=== BRIEF ===
Output only the lines running from the line bearing "12.805, .02)).mesh('soffit_boards'), M['eave_wood'], root)" through the line bearing "rf_l = thing('roof', 'tiled", character for character.

· · · · ·

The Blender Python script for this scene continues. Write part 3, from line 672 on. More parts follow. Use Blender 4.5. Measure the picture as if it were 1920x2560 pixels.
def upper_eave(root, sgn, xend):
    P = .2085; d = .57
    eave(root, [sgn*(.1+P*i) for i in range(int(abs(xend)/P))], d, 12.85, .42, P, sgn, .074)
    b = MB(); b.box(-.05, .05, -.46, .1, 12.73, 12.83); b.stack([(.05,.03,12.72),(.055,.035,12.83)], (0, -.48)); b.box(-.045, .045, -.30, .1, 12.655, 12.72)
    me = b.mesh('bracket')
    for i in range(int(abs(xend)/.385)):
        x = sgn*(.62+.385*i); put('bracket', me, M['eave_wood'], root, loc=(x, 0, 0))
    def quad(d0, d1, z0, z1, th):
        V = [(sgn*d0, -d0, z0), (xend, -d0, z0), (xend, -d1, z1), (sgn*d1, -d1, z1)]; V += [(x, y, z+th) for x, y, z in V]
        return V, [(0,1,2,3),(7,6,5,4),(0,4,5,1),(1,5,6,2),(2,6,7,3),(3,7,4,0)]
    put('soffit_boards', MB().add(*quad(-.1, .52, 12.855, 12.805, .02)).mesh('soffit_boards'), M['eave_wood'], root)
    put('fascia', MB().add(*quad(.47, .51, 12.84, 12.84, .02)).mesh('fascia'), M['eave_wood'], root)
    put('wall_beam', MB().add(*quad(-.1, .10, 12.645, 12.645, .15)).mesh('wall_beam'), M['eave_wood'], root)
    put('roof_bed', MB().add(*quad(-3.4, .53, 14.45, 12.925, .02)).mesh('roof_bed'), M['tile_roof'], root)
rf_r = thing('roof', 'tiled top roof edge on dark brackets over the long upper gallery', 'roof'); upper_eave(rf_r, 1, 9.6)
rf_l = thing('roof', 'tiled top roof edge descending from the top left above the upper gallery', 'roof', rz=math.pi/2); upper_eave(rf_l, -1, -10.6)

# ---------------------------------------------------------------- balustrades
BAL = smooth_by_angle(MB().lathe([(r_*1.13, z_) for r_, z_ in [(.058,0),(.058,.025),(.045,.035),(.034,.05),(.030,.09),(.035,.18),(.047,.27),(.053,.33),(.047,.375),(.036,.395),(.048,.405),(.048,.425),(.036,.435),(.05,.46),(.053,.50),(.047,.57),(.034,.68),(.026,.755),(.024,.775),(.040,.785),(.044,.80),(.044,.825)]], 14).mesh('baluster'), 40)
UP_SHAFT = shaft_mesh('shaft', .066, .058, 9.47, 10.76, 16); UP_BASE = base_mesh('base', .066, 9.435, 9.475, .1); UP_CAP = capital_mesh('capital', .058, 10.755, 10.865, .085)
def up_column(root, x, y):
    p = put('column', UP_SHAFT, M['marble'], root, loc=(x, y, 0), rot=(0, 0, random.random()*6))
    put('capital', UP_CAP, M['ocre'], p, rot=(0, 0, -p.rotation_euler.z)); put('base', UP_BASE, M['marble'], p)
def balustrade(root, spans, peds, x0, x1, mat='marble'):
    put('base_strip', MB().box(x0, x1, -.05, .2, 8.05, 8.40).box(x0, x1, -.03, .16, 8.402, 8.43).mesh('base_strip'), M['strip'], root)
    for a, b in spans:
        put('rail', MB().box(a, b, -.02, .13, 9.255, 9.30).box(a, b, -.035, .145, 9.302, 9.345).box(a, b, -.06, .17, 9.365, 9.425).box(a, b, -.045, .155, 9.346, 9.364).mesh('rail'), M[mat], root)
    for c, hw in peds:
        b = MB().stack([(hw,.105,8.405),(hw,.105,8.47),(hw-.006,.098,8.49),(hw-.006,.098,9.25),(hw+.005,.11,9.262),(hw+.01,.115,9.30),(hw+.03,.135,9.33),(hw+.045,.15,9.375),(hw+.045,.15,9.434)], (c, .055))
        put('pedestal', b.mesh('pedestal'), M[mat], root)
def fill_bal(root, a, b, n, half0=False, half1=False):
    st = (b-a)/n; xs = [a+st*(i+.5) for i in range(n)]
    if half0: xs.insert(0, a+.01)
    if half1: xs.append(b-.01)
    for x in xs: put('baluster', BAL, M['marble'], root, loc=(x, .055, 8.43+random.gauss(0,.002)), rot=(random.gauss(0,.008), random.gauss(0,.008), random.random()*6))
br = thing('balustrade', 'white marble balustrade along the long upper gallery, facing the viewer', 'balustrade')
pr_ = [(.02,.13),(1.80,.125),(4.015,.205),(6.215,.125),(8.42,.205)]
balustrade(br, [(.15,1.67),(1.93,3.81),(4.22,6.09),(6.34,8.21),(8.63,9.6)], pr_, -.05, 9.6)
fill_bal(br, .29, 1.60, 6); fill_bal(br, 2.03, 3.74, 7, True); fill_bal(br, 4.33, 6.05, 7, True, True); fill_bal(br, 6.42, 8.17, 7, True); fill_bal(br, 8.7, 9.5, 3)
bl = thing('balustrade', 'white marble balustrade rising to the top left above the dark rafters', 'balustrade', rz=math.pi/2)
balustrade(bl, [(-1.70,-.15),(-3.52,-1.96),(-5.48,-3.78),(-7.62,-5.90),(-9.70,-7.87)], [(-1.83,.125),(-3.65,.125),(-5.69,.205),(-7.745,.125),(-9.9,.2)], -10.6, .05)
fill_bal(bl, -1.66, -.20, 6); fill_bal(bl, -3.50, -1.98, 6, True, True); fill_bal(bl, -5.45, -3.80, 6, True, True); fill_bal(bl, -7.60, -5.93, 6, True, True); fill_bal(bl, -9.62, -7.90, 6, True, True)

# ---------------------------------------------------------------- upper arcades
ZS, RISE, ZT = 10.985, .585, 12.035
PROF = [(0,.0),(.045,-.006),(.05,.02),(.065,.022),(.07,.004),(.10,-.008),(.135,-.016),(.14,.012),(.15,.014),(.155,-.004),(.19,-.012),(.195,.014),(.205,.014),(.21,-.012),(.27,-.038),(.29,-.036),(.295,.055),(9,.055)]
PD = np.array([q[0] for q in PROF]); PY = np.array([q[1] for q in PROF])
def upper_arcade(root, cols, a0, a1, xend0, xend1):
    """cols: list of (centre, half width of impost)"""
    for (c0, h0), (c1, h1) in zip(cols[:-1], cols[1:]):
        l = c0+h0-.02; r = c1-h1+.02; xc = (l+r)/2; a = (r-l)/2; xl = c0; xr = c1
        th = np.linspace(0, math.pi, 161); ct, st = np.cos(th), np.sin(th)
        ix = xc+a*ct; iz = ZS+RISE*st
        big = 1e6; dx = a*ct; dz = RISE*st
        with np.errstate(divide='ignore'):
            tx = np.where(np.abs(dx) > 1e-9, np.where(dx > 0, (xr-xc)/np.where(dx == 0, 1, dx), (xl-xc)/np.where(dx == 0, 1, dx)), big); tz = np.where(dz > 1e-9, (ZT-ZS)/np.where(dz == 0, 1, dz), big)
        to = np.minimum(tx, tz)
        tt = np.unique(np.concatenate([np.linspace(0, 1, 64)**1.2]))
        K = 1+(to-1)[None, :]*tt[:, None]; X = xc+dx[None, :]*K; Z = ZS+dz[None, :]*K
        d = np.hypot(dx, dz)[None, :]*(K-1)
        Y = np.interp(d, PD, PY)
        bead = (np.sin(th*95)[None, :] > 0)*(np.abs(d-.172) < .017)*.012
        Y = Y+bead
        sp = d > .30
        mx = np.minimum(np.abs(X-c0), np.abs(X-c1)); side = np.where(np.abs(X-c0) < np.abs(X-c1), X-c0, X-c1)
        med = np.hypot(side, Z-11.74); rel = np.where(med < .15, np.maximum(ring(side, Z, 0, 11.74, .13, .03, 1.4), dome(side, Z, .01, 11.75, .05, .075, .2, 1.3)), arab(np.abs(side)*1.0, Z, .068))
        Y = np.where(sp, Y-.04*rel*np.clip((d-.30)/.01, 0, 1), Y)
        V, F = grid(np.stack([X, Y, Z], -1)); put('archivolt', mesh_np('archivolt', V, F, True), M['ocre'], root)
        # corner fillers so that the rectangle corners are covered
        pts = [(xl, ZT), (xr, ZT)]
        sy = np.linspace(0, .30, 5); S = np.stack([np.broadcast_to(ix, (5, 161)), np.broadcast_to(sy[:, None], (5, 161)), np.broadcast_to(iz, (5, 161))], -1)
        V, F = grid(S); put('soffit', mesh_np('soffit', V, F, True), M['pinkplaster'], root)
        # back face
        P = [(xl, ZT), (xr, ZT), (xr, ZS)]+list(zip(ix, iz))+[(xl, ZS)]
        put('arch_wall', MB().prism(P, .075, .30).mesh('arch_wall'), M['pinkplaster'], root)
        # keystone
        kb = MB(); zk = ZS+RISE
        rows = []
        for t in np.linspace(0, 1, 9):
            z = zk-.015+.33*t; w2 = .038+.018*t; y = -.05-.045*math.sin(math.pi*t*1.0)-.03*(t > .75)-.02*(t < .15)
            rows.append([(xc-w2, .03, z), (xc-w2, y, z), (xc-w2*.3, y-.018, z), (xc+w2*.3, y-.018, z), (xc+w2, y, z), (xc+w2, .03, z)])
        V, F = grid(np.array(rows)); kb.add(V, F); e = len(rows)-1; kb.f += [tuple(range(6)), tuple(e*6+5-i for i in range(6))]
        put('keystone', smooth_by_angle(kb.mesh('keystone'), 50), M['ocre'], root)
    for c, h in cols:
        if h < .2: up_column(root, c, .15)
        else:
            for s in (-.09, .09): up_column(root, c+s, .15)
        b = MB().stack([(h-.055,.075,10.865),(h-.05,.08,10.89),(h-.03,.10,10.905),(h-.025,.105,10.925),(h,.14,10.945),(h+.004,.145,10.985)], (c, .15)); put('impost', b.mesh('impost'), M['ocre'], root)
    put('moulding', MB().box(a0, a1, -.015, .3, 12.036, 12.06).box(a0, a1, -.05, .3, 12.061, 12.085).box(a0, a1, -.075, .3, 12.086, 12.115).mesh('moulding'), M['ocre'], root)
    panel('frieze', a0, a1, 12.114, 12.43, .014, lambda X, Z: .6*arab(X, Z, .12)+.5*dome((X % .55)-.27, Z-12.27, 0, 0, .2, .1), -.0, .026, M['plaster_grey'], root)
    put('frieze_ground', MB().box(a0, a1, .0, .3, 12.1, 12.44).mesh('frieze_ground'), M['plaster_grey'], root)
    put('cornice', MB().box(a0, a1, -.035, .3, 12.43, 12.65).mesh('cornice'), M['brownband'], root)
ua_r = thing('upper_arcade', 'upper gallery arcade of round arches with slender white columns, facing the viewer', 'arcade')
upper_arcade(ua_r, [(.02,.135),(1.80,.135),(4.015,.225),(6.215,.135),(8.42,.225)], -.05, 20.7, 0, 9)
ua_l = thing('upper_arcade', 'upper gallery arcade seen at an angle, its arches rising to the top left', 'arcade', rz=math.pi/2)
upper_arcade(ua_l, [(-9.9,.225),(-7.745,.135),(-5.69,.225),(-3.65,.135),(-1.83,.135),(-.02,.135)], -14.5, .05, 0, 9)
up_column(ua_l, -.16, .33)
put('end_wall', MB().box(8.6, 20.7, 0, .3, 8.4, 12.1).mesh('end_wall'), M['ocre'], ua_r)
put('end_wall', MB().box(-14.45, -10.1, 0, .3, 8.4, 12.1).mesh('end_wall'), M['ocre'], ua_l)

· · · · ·

=== SOLUTION TO THIS EXERCISE ===
    put('soffit_boards', MB().add(*quad(-.1, .52, 12.855, 12.805, .02)).mesh('soffit_boards'), M['eave_wood'], root)
    put('fascia', MB().add(*quad(.47, .51, 12.84, 12.84, .02)).mesh('fascia'), M['eave_wood'], root)
    put('wall_beam', MB().add(*quad(-.1, .10, 12.645, 12.645, .15)).mesh('wall_beam'), M['eave_wood'], root)
    put('roof_bed', MB().add(*quad(-3.4, .53, 14.45, 12.925, .02)).mesh('roof_bed'), M['tile_roof'], root)
rf_r = thing('roof', 'tiled top roof edge on dark brackets over the long upper gallery', 'roof'); upper_eave(rf_r, 1, 9.6)
rf_l = thing('roof', 'tiled top roof edge descending from the top left above the upper gallery', 'roof', rz=math.pi/2); upper_eave(rf_l, -1, -10.6)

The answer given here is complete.